Featured Stories I by I 24.06.15

Forget the instrumentals – grime’s new breed of MCs are killing it

Back in April, we argued that pirate radio was as good as it’s been in years for upcoming MCs.

There’s been untold amounts of hype around grime’s recent wave of producers over the last couple of years – in FACT and plenty of other publications – and some have argued that this has come at a cost to the producer-MC dynamic that has been at the heart of grime since the genre’s birth.

It seems, however, that the truth was more realistic: it’s simply taken a little while for grime’s vocal and instrumental side to coalesce again. Even in grime’s time away from the spotlight there was promising interaction between experimental producers and MCs (Mr Mitch has produced for Skepta, Royal-T and TRC for P Money, etc), but it now feels like both sides are firing on all cylinders. In terms of productions, you’ve had tracks pop up showcasing combinations like Inkke and Novelist and Finn, Fallow and Jammz (not to mention that whole K9 mixtape), but radio’s perhaps where it’s most healthy. There’s a stack of hungry, talented MCs out there (10 of them profiled here) who’re on radio stations like Rinse, Mode and Radar every other night (plus Sian Anderson’s 1xtra show on occasion), and are as prepared to spit on weird beats as they are traditional 8-bar grime. Grime radio feels vibrant, healthy, instinctive and exciting again.

Even better: some of the most promising radio regulars have already started to release singles and EPs, solidifying their hypest radio lyrics as actual songs. Grime’s past is full of MCs who were big on radio but never released a record (or, even worse, promised a mixtape for years that never came); this lot already seem to be learning from those mistakes.

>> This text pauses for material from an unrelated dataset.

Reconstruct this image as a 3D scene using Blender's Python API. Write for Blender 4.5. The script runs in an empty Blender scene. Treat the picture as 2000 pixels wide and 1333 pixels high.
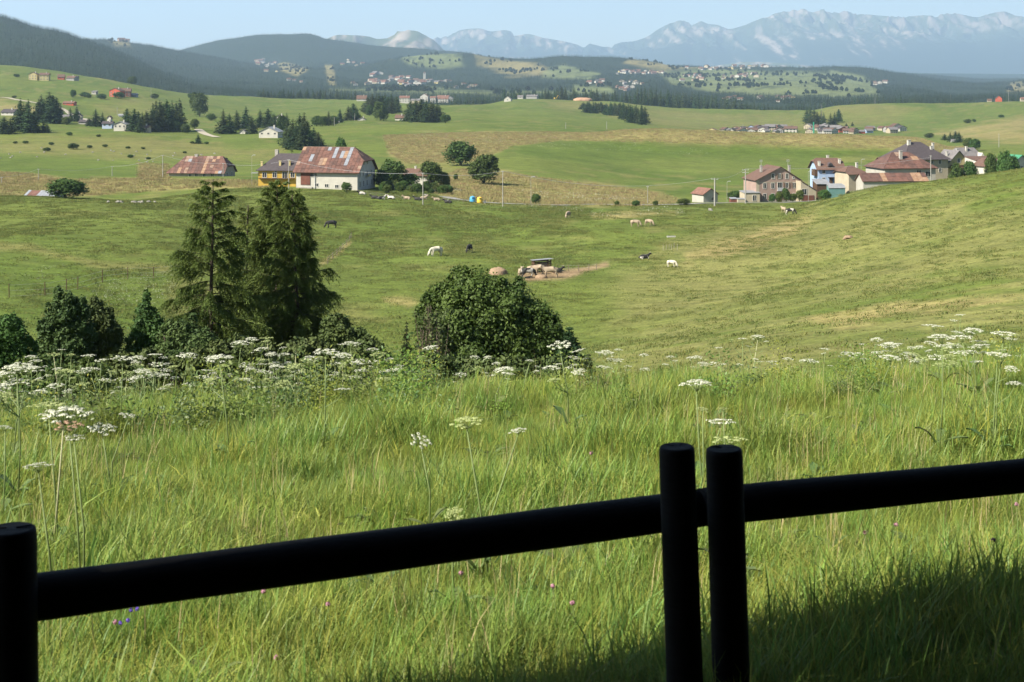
import bpy, math, random
import numpy as np
random.seed(7)
RNG = np.random.default_rng(11)
R = math.radians
sc = bpy.context.scene
col = sc.collection

# ------------------------------------------------------------------ camera, sky, sun, exposure
F, HOR = 2778.0, 165.0            # focal length and horizon row, in pixels of the 2000 px wide photograph
cam_d = bpy.data.cameras.new('camera')
cam = bpy.data.objects.new('camera', cam_d); col.objects.link(cam)
cam.location = (0, 0, 0); cam.rotation_euler = (R(90), 0, 0)
cam_d.sensor_width = 36.0; cam_d.lens = 36.0 * F / 2000.0
cam_d.shift_y = -(666.5 - HOR) / 2000.0
cam_d.clip_start = 0.1; cam_d.clip_end = 80000
cam_d.dof.use_dof = True; cam_d.dof.focus_distance = 60.0; cam_d.dof.aperture_fstop = 9.0
sc.camera = cam

SUN_EL, SUN_AZ = 41.0, 240.0      # azimuth clockwise from +Y: the sun stands left of and a little behind the camera
w = bpy.data.worlds.new('World'); sc.world = w; w.use_nodes = True
nt = w.node_tree; bg = nt.nodes['Background']
sky = nt.nodes.new('ShaderNodeTexSky'); sky.sky_type = 'NISHITA'; sky.sun_disc = False
sky.sun_elevation = R(SUN_EL); sky.sun_rotation = R(SUN_AZ); sky.altitude = 1000; sky.air_density = 1.0; sky.dust_density = 1.2; sky.ozone_density = 1.5
nt.links.new(sky.outputs[0], bg.inputs[0]); bg.inputs[1].default_value = 0.060
sl = bpy.data.lights.new('sun', 'SUN'); sl.energy = 4.6; sl.angle = R(0.53); sl.color = (1.0, 0.93, 0.79)
so = bpy.data.objects.new('sun', sl); col.objects.link(so)
ce = math.cos(R(SUN_EL))
from mathutils import Vector, Matrix, Euler
SUNV = Vector((math.sin(R(SUN_AZ))*ce, math.cos(R(SUN_AZ))*ce, math.sin(R(SUN_EL))))
so.rotation_euler = SUNV.to_track_quat('Z', 'Y').to_euler()
vs = sc.view_settings; vs.view_transform = 'Standard'; vs.look = 'None'; vs.gamma = 1.0; vs.exposure = 1.4; vs.use_curve_mapping = False
sc.cycles.volume_bounces = 1
sc.cycles.max_bounces = 6; sc.cycles.transparent_max_bounces = 6
sc.cycles.use_denoising = True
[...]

Note: We’ve not included Jammz in this list, as he’s broken clear a little (he’s not quite at Stormzy’s stature, say, but already been on the front page of Observer Music and is playing MOBOs events), but you ought to be up on him anyway. Also watch for YGG, who haven’t released anything yet but are a force of nature in raves, and Rocks, who is doing regular damage on radio and is a strong producer to boot.

AJ Tracey – The Front

AJ ‘From the Lane’ Tracey – who isn’t from Tottenham, but has a lot of bars about Tottenham – already had a couple of big tracks bubbling (‘Mortal Kombat’ and ‘Swerve & Skid’) but The Front proves that he’s one of the most charismatic, diverse MCs from the new breed. He can do sweetboy sex jams (‘Wifey Riddim’), waved club cuts (‘Red Bull’) and even yardie flows, and you get the impression there’s a lot more to come from him.

Big Zuu – Big Who?

Big Zuu is slightly less slick than AJ, but makes up for that with raspy aggression – though he’s not one of these guys who falls off beat every time he raises his voice. Big Who? sets out his M.O. in six short, sharp tracks, backed by a combination of minimal, tribal productions and orchestral rap beats.

Mic Ty – Just ‘Av Dis

Mic Ty doesn’t bill Just ‘Av Dis as a mixtape or an EP (spoiler: it’s basically the latter!) but it hardly matters. He’s got a casual authority on mic that’s impossible to deny (Big Zuu calls him the “undisputed champ”), and now close collaborator Jammz is getting daytime BBC 1xtra play, it’s quite possible that he’ll be the next through that door. Production comes from Jammz, Spooky, Lolingo and more.

Kwam – I Don’t Know

Kwam’s been around the block – there’s a few old mixtapes and EPs on his Bandcamp – but he’s been doing the radio rounds with the likes of Jammz and Rocks of late, and fits in with this lot pretty well. He’s a big old hippie with a tricky flow, basically (he bigs up “every living organism” within a minute of I Don’t Know), and production comes from Trends, Shy One and more. ‘Thinking Aloud’ is the stand-out.

Mez – 28 

Nottingham’s Mez is already getting co-signs all over the place – he’s just come off a tour with Kano and Elijah & Skilliam, in fact – and his 28 EP dropped at the end of May. There’s obvious D Double combinations to be made with Mez’s voice and flow, but on 28 he proves that he’s his own man, collaborating with Teddy Music, Jammz and more.